Entrevista com o professor Waldomiro Filho:
Como o ceticismo pode contribuir com a vida universitária?
O ceticismo tem algo a ensinar à atividade universitária. Não basta ser um intelectual muito bem informado, inteligente, culto, para que tenha essa atitude argumentativa. É possível ser uma pessoa muito bem informada e inteligente e ter no seu traço intelectual aspectos como arrogância, precipitação, incapacidade de diálogo, intolerância. O modo como o cético antigo descreve o perfil do intelectual envolve necessariamente uma atitude que é generosa, dialógica e tolerante com mente aberta para argumentos diferentes do seu.
O Senhor é um cético?
O ceticismo influencia muito a minha atitude como pesquisador, pois sou um professor de filosofia que tenta ser alguém que preserva o valor das relações com os colegas, para minha época e meu momento…

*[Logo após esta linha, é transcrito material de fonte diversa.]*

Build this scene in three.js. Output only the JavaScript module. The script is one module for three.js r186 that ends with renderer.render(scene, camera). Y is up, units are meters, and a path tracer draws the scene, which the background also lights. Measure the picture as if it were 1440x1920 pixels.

O que o ceticismo pode ensinar nesse atual momento de polarização política com discussões acirradas, principalmente nas redes sociais?
Que tenhamos conflitos e divergência é natural da sociedade humana. Um gosta de um time, outro gosta de outro, até posições políticas… Mas alguém que tem formação intelectual pela qual passa de um lado a informação filosófica e, do outro, a ideia de valores democráticos é uma pessoa que deve ter um tipo de atitude intelectual e moral especial de tolerância em relação a opiniões diferentes. É importante manter a mente aberta para ideias e concepções que são diferentes da opinião que nós sustentamos. É muito melhor ser um sujeito que é tolerante e razoável do que um sujeito intolerante, dogmático, precipitado arrogante e não aberto ao diálogo. [É preciso] usar critérios normativos para avaliar qual é a atitude melhor. Não só o ceticismo, mas a Filosofia em geral deveria ser algo que nos ensinasse a ter uma atitude intelectualmente mais virtuosa e menos viciada.
Então, as pessoas deveriam se dedicar mais à Filosofia, justamente num momento em que a reforma do Ensino Médio põe em xeque a obrigatoriedade dessa disciplina?
Estudar a Filosofia é importante, como as Artes, a Literatura e outras áreas também. O problema do ensino hoje é o fato de que a formação dos mais jovens se perde de qualquer interesse em se tratar da educação e se concentra na preparação para os exames de ingresso nas universidades. Isso destrói completamente a ideia de formação, pois os estudantes ficam decorando fórmulas e preparando técnicas para responder uma questão em três minutos no Enem. E perdem de aprender uma infinidade de coisas num momento riquíssimo da mente, que vai dos 13 aos 17 anos. Poderia ser uma experiência maravilhosa na experiência humana, mas é absolutamente destruído pelo fato de que a parte institucional da educação é dedicada à estupidez para a preparação para a seleção para ingressar na universidade. A escola tira a liberdade, a criatividade, o tempo para interagir… Acho que estudar disciplinas que têm valor humano – filosofia, ciências sociais, literatura, artes, história – é que pode ajudar a formar homens e mulheres com mentes mais abertas.